Thank you for your insight.

 

I respectfully disagree on her contacting me.

 

She was very clear with me on that last day, as she was packing her things - saying:

 

" I have moved on. Once I flip my switch, that's it. game over. I'm done"

 

I could NEVER do that to her if the tables were reversed - 6 years is a long time, and there are 2 ways to handle the break up - with compassion or with cold indifference - she chose the latter.

 

I firmly believe she is onto the guy she had lined up to jump to (and I hate the way so many of us never knew our SO had the whole " relationship overlap" going on right under our noses!!)

 

I just don't see her contacting me...she is practically a robot with her feelings....buries them refuses to deal with her huge issues, etc.

 

I'd like to think I meant more than this to her - but as the others on here reminded me - some people are EXACTLY like her in every way - cold, indifferent, and when they walk away, they walk away for good....they don't look back, don't care - regardless of the length of the relationship.

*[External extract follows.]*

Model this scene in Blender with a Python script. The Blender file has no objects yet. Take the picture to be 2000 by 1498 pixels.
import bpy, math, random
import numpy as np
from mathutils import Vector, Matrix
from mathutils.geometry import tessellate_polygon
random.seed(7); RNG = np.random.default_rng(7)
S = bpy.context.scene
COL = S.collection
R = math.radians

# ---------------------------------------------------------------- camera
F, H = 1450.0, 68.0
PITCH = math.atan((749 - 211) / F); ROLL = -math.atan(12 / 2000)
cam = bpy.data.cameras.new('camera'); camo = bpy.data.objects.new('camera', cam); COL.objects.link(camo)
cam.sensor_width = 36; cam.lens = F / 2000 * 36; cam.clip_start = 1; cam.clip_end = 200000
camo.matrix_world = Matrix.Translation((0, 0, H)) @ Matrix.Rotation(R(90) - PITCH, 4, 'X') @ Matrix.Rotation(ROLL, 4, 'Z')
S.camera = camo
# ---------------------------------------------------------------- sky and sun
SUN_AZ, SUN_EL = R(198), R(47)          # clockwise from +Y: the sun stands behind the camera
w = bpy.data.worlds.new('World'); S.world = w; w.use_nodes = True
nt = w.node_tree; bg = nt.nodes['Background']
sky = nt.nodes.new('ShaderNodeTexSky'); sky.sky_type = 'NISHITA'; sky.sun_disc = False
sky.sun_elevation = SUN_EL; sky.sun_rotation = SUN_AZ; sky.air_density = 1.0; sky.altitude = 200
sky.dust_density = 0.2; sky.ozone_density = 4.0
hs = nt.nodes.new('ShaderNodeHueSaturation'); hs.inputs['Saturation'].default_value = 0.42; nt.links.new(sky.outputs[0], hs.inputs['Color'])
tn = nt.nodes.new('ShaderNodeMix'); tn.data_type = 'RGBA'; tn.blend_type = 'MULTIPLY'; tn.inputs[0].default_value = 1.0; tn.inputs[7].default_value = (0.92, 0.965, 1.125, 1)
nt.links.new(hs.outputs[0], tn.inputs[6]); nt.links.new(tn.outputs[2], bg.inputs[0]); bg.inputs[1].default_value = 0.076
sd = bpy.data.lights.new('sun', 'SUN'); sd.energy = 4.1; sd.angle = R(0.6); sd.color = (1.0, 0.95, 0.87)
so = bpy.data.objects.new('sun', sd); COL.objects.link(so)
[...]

That is about as unhealthy as you can get...and it is almost certain that the future relationships she will have will fail or suffer as a result of all the baggage she carries with her as she jumps form one relationship to the next, never healing or learning....just running, searching for that "complete happiness" ...and in the process will miss opportunities with some good guys ( like me - the BEST guy she ever had)

 

Can you expand on the "curiosity" though in regards to her contacting me?

 

I can't see it, but as a female, you may have a different view....would your response or anyone Else's on the subject of that "dumper making contact down the road" theory.....thanks again for your reply French!!